Task details
Images should be left out, and everything else in the listing reproduced exactly.
# Dataset extract start
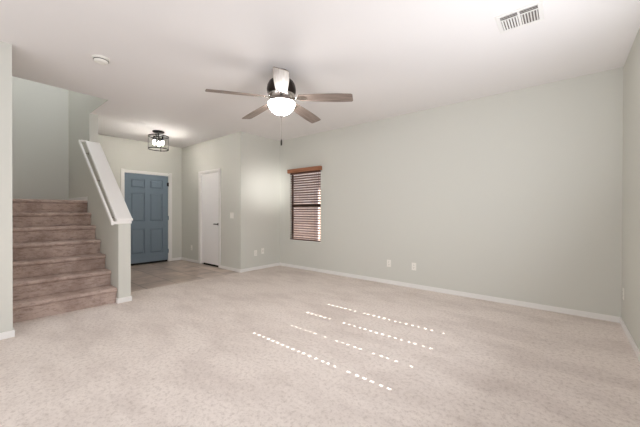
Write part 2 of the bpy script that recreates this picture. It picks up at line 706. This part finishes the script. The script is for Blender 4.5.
# stiles and rails
for a, b in ((LY0, LY0 + sw), (LY0 + sw + pw, LY0 + sw + pw + mid), (LY1 - sw, LY1)):
    m.box((xf - 0.018, a, LZ0), (xf, b, LZ1))
zr = [LZ0] + [v for z in zs for v in z] + [LZ1]
for i in range(0, len(zr), 2):
    for ya in (LY0 + sw, LY0 + sw + pw + mid):
        m.box((xf - 0.018, ya, zr[i]), (xf, ya + pw, zr[i + 1]))
leaf = m.build('door_leaf', M_blue, d1)
for z0, z1 in zs:
    for ya in (LY0 + sw, LY0 + sw + pw + mid):
        # raised panel: sloped field
        bm = MB()
        g = 0.012
        o0 = (ya + g, z0 + g, ya + pw - g, z1 - g)
        s = 0.026
        i0 = (o0[0] + s, o0[1] + s, o0[2] - s, o0[3] - s)
        P = lambda r, x: [(x, r[0], r[1]), (x, r[2], r[1]), (x, r[2], r[3]), (x, r[0], r[3])]
        va = [bm.bm.verts.new(p) for p in P(o0, xf - 0.018)]
        vb = [bm.bm.verts.new(p) for p in P(i0, xf - 0.002)]
        bm.bm.faces.new(vb)
        for k in range(4):
            bm.bm.faces.new((va[k], va[(k + 1) % 4], vb[(k + 1) % 4], vb[k]))
        bmesh.ops.recalc_face_normals(bm.bm, faces=bm.bm.faces)
        bm.build('door_panel', M_blue, leaf)
for z in (0.25, 1.03, 1.82):
    m = MB()
    m.tube([(0.004, LY1 + 0.004, z - 0.045), (0.004, LY1 + 0.004, z + 0.045)], 0.008)
    m.box((xf, LY1 - 0.025, z - 0.042), (xf + 0.003, LY1 + 0.002, z + 0.042))
    h_ = m.build('hinge', M_black if z > 1.5 else M_blue, d1, smooth=True)
    if z > 1.5:
        h_['label'] = 'black hinge'
m = MB()
m.box((xf - 0.09, LY0, -0.012), (xf - 0.018, LY1, 0.045), 0.003)  # dark strip put in for the black gap under the leaf
m.build('door_gap_sweep', M_under_door, d1)['label'] = 'dark sweep standing for the black gap under the leaf'
m = MB()
for zc, r in ((0.93, 0.026), (1.08, 0.024)):
    m.lathe([(0, 0), (r, 0), (r, 0.008), (0.010, 0.014), (0.010, 0.035), (r, 0.045), (r * .9, 0.062), (0, 0.066)] if zc < 1 else [(0, 0), (r, 0), (r, 0.012), (0, 0.014)],
            mx=Matrix.Translation((xf, LY0 + 0.06, zc)) @ Matrix.Rotation(PI / 2, 4, 'Y'), n=24)
m.build('handle', M_black, d1, smooth=True)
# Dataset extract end
Output of the task
Write part 2 of the bpy script that recreates this picture. It picks up at line 706. This part finishes the script. The script is for Blender 4.5.
# stiles and rails
for a, b in ((LY0, LY0 + sw), (LY0 + sw + pw, LY0 + sw + pw + mid), (LY1 - sw, LY1)):
    m.box((xf - 0.018, a, LZ0), (xf, b, LZ1))
zr = [LZ0] + [v for z in zs for v in z] + [LZ1]
for i in range(0, len(zr), 2):
    for ya in (LY0 + sw, LY0 + sw + pw + mid):
        m.box((xf - 0.018, ya, zr[i]), (xf, ya + pw, zr[i + 1]))
leaf = m.build('door_leaf', M_blue, d1)
for z0, z1 in zs:
    for ya in (LY0 + sw, LY0 + sw + pw + mid):
        # raised panel: sloped field
        bm = MB()
        g = 0.012
        o0 = (ya + g, z0 + g, ya + pw - g, z1 - g)
        s = 0.026
        i0 = (o0[0] + s, o0[1] + s, o0[2] - s, o0[3] - s)
        P = lambda r, x: [(x, r[0], r[1]), (x, r[2], r[1]), (x, r[2], r[3]), (x, r[0], r[3])]
        va = [bm.bm.verts.new(p) for p in P(o0, xf - 0.018)]
        vb = [bm.bm.verts.new(p) for p in P(i0, xf - 0.002)]
        bm.bm.faces.new(vb)
        for k in range(4):
            bm.bm.faces.new((va[k], va[(k + 1) % 4], vb[(k + 1) % 4], vb[k]))
        bmesh.ops.recalc_face_normals(bm.bm, faces=bm.bm.faces)
        bm.build('door_panel', M_blue, leaf)
for z in (0.25, 1.03, 1.82):
    m = MB()
    m.tube([(0.004, LY1 + 0.004, z - 0.045), (0.004, LY1 + 0.004, z + 0.045)], 0.008)
    m.box((xf, LY1 - 0.025, z - 0.042), (xf + 0.003, LY1 + 0.002, z + 0.042))
    h_ = m.build('hinge', M_black if z > 1.5 else M_blue, d1, smooth=True)
    if z > 1.5:
        h_['label'] = 'black hinge'
m = MB()
m.box((xf - 0.09, LY0, -0.012), (xf - 0.018, LY1, 0.045), 0.003)  # dark strip put in for the black gap under the leaf
m.build('door_gap_sweep', M_under_door, d1)['label'] = 'dark sweep standing for the black gap under the leaf'
m = MB()
for zc, r in ((0.93, 0.026), (1.08, 0.024)):
    m.lathe([(0, 0), (r, 0), (r, 0.008), (0.010, 0.014), (0.010, 0.035), (r, 0.045), (r * .9, 0.062), (0, 0.066)] if zc < 1 else [(0, 0), (r, 0), (r, 0.012), (0, 0.014)],
            mx=Matrix.Translation((xf, LY0 + 0.06, zc)) @ Matrix.Rotation(PI / 2, 4, 'Y'), n=24)
m.build('handle', M_black, d1, smooth=True)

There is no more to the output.